In the post, Sanford transitioned from his son’s “painful” loss at a football championship game to a lesson he says Trump needs to learn about how there “can be great wisdom in silence.”

“One of the things I have slowly learned in hard and painful fashion is that there can be great wisdom in silence,” Sanford wrote. “Donald Trump needs to do this now that he is moving from campaign world to governance. Every action does not require an equal and opposite reaction. To continue this is to be nothing more than slave to the next antagonist and their words.”

Sanford said that rapid response to small things can be “lethal” in elected office. He also called Trump’s tweets demanding an apology from the cast “crazy.”

“In campaign world, rapid response is vital. In governance, it can be lethal if it’s in reaction to things small and unimportant,” he wrote. “It just strikes me as crazy that the soon-to-be leader of the free world would be waking up each morning this weekend and tweeting comments about what someone said at a play in New York.”

The Republican congressman urged Trump to keep the First Amendment in mind and have perspective on what is truly important.

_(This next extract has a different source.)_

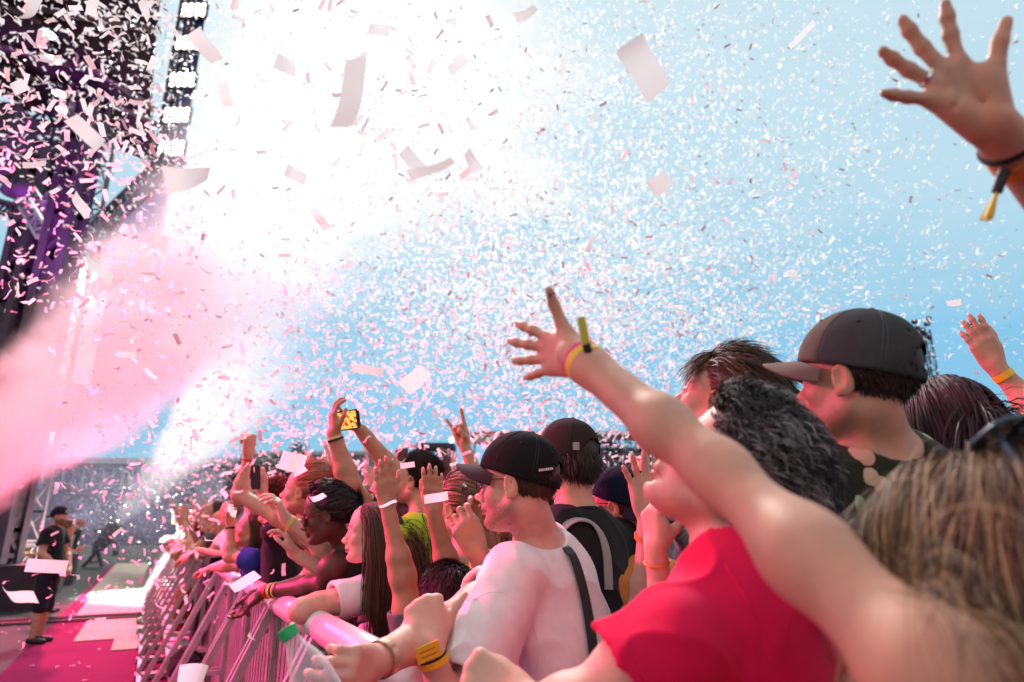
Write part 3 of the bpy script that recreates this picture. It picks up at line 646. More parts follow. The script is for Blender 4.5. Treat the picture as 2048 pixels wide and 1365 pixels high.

“When someone does exercise their right, demands to recant words are counterproductive,” Sanford wrote. “Doing so will only invite more on which to demand apology. Mr. Trump has far more important things on his plate than trying to pry words out of someone exercising the very American right that was created at the time of Hamilton, Jefferson, Washington, and others who believed freedom to say what we liked – and do not like – was part and parcel to liberty.”